Les aquariums ont été installés avec 3 appareils nécessitant cependant un budget relativement important :
- une pompe à gros débit : 2000l/h (+ une autre de 1500 sur le 600L)
- un écumeur de qualité
- un HQI de 250w (2 sur le 600L)
Le choix des poissons et des invertébrés a été fait parmi les mieux connus au point de vue adaptation et relations mais aussi les plus résistants aux conditions du milieu.

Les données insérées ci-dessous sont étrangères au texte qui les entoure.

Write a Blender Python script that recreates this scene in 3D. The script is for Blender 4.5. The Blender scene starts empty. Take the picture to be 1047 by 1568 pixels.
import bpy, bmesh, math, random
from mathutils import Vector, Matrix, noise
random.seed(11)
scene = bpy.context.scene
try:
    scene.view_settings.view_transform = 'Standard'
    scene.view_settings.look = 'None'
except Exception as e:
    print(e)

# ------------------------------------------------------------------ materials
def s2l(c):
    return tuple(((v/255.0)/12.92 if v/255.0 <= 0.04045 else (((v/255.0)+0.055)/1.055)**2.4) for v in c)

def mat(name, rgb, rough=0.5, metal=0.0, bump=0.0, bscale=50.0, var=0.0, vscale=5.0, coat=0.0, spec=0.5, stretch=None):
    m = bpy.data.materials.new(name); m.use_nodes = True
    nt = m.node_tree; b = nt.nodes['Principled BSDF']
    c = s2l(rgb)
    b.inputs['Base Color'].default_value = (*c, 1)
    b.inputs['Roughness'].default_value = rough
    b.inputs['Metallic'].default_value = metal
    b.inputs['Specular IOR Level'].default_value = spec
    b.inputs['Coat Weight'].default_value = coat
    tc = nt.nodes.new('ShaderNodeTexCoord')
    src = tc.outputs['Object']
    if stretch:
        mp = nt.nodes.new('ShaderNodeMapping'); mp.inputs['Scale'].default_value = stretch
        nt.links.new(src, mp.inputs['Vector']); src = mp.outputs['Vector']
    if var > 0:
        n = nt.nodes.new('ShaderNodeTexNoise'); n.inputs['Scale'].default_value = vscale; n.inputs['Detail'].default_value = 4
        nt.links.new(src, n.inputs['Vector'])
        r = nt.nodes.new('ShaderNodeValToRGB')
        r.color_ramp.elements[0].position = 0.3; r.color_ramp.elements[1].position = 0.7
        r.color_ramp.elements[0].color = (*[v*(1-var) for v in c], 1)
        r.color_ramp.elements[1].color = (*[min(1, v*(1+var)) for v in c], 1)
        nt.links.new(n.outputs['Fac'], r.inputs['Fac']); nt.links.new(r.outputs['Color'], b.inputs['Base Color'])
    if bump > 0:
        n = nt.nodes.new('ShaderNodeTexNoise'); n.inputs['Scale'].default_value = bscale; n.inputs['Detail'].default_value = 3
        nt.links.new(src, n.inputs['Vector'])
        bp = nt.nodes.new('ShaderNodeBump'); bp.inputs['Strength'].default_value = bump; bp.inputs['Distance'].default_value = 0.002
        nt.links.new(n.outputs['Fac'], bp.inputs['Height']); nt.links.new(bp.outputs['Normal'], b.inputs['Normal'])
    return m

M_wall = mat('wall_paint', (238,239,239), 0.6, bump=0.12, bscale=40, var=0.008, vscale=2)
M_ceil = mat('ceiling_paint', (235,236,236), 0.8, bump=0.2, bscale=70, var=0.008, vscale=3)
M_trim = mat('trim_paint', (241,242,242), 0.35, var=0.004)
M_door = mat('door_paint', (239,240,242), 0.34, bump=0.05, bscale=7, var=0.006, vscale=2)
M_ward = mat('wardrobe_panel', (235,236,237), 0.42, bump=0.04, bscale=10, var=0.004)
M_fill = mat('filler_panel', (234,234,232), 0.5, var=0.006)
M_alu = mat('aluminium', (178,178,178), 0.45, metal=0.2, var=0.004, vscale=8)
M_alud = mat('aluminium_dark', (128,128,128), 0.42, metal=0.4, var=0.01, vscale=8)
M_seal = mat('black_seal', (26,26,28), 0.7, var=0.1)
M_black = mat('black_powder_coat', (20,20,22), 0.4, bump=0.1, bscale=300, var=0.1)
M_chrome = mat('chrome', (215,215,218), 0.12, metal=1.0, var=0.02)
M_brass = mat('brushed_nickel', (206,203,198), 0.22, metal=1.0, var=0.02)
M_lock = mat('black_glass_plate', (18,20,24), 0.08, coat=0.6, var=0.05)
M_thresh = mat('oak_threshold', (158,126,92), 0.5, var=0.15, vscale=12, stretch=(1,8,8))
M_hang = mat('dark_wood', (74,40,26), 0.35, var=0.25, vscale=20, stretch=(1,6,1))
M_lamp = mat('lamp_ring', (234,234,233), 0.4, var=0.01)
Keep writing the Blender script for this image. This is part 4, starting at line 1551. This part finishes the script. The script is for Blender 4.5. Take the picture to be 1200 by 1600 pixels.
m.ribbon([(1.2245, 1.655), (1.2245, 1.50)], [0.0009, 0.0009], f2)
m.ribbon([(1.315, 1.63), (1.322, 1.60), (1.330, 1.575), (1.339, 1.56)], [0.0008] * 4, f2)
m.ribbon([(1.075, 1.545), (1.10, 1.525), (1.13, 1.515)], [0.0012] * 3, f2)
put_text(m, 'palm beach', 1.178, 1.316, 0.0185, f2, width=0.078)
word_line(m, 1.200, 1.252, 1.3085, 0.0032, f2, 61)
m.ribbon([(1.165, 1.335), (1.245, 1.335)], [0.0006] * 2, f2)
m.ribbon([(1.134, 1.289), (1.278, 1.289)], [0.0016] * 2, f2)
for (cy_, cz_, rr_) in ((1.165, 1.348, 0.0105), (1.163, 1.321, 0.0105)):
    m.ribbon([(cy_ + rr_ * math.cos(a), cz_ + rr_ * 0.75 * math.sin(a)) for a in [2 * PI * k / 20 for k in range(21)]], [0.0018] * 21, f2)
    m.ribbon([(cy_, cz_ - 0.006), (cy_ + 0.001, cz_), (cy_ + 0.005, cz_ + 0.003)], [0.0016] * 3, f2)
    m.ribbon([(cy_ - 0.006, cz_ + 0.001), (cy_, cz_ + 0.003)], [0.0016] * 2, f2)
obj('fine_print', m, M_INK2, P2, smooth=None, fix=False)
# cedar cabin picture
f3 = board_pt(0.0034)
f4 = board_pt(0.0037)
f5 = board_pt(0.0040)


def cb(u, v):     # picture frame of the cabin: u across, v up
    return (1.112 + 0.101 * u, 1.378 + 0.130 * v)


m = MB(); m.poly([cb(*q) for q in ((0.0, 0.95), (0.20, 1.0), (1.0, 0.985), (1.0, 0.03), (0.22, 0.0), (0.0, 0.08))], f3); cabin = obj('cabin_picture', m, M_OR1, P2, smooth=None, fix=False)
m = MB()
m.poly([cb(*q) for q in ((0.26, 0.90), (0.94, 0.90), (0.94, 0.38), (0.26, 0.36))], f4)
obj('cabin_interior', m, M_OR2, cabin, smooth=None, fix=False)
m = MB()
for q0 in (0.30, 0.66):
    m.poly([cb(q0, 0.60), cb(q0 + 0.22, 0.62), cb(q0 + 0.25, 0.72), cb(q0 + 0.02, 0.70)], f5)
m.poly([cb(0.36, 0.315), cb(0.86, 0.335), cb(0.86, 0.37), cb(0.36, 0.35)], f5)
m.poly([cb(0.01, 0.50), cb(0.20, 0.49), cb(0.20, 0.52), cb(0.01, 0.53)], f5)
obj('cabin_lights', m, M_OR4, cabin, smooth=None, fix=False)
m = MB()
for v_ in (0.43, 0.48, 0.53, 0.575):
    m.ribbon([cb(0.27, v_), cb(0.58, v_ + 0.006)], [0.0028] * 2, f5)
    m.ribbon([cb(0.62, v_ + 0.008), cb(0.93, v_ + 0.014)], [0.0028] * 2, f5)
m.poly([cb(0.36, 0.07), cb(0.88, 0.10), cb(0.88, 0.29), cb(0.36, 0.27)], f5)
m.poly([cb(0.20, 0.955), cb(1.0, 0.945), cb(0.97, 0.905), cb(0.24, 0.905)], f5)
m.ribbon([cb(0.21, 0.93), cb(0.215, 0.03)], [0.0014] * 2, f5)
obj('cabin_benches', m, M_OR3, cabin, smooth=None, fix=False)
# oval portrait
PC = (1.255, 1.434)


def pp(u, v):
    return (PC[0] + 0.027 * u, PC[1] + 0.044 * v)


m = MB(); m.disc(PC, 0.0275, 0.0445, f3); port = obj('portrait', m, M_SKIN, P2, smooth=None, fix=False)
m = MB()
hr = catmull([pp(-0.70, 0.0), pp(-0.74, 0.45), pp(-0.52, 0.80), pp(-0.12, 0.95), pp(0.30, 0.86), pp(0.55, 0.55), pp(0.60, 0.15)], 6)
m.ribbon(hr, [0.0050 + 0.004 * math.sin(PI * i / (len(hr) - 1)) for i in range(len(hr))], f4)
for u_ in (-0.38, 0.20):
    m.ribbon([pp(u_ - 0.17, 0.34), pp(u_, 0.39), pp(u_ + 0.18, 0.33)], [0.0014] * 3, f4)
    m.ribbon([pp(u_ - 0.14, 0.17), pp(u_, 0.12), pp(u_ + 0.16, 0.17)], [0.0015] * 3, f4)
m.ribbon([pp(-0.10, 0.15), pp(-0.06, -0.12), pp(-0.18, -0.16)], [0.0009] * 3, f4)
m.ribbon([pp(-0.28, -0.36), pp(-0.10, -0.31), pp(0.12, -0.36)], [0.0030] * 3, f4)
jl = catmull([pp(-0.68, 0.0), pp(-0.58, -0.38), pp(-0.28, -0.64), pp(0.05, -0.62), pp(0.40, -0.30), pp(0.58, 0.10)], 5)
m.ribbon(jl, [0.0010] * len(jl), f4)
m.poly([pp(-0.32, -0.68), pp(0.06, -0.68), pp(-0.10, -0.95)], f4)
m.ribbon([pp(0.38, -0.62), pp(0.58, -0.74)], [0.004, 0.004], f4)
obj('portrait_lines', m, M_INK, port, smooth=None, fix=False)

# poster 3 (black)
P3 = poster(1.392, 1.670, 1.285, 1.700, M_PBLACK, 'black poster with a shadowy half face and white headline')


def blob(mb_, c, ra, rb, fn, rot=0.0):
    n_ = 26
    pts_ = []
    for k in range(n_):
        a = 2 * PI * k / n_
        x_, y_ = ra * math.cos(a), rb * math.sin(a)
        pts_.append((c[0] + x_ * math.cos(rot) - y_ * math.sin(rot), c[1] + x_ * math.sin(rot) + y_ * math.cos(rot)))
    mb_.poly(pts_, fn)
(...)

Recréer chez soi un coin de récif est, pour tout aquariophile marin, un but proche ou lointain. La première étape sérieuse n'est pas pour moi la maîtrise de l'aquarium récifal mais la maîtrise de voir cohabiter des poissons avec des invertébrés de plus en plus exigeants. Il nous manque encore énormément de connaissances, dans l'utilisation et l'équilibrage des oligo-éléments par exemple, pour arriver à replacer nos poissons marins dans le décor qu'ils méritent vraiment.
Un " modèle " de base est posé ici, à chacun de modifier les paramètres selon l'apprentissage des autres, mais pas selon " son expérience personnelle ". Lisez beaucoup de revues et livres récents avant de risquer la vie de n'importe quel être vivant, quel qu'il soit.